We examine how Americans think about the country’s role in the world: the assumptions embedded in those judgments, where they come from, and why people who look at the same evidence reach such different conclusions. What has the United States actually done abroad, and how does that look from inside versus outside? What are the real costs of global engagement — and of stepping back? As American power and American society both change, how should the country’s role in the world change with them?
The questions are real. The answers are yours.

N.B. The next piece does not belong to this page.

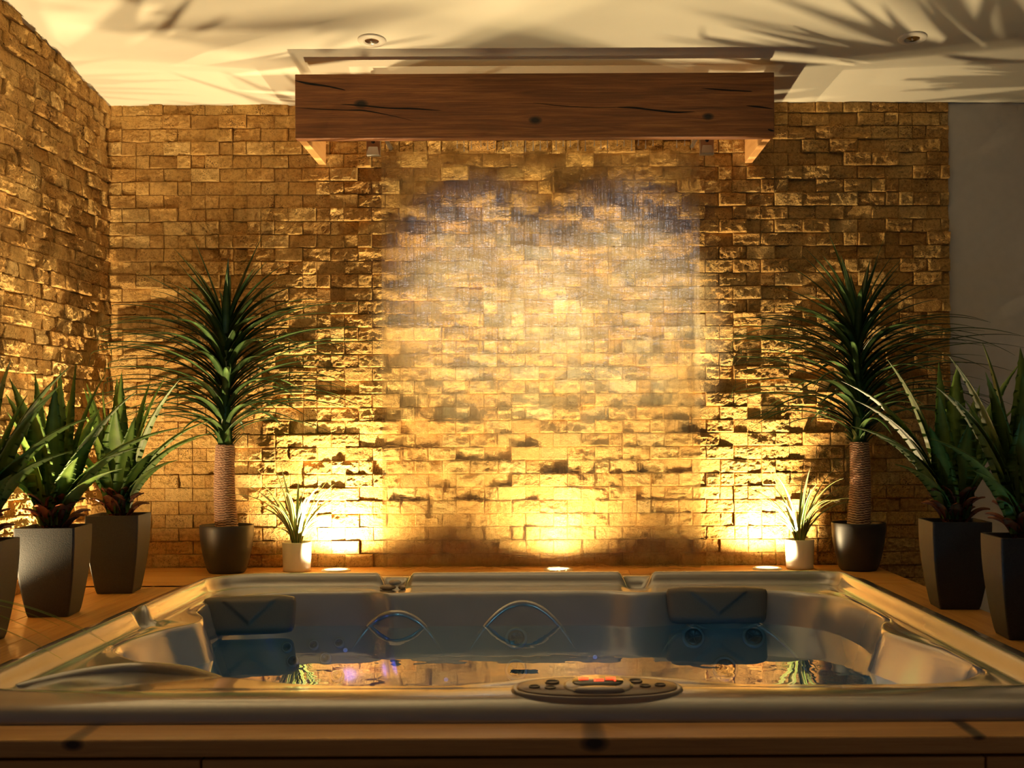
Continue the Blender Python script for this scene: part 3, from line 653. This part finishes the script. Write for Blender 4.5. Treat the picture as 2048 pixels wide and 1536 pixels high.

This course doesn’t offer a verdict. It offers analytical tools for thinking more clearly about questions that will define American politics for a generation. Participants will come away not with a fixed picture of what America is or should be, but with a sharper understanding of why the debate is so hard — and how to navigate it with more clarity and less noise.
About the Instructor
Richard K. Herrmann is Arts and Sciences Distinguished Professor Emeritus of Political Science at The Ohio State University, where he directed the Mershon Center for International Security Studies and chaired the Department of Political Science. He has written widely on international relations, U.S. foreign policy, and political psychology, with research appearing in International Organization, World Politics, International Security, the American Political Science Review, and the Journal of Conflict Resolution, among others. Over the past fifteen years his work has focused on how national identity and group attachments shape political judgment — how people decide what they believe about the world and why. His most recent work, a new manuscript titled Making Hard Questions Easy: Identity, Motivated Reasoning, and Political Judgment in a Divided World, extends that research into the terrain this course explores. In the policy realm, he served on Secretary of State James Baker’s Policy Planning Staff and led second-track diplomatic initiatives across the Middle East and South Asia.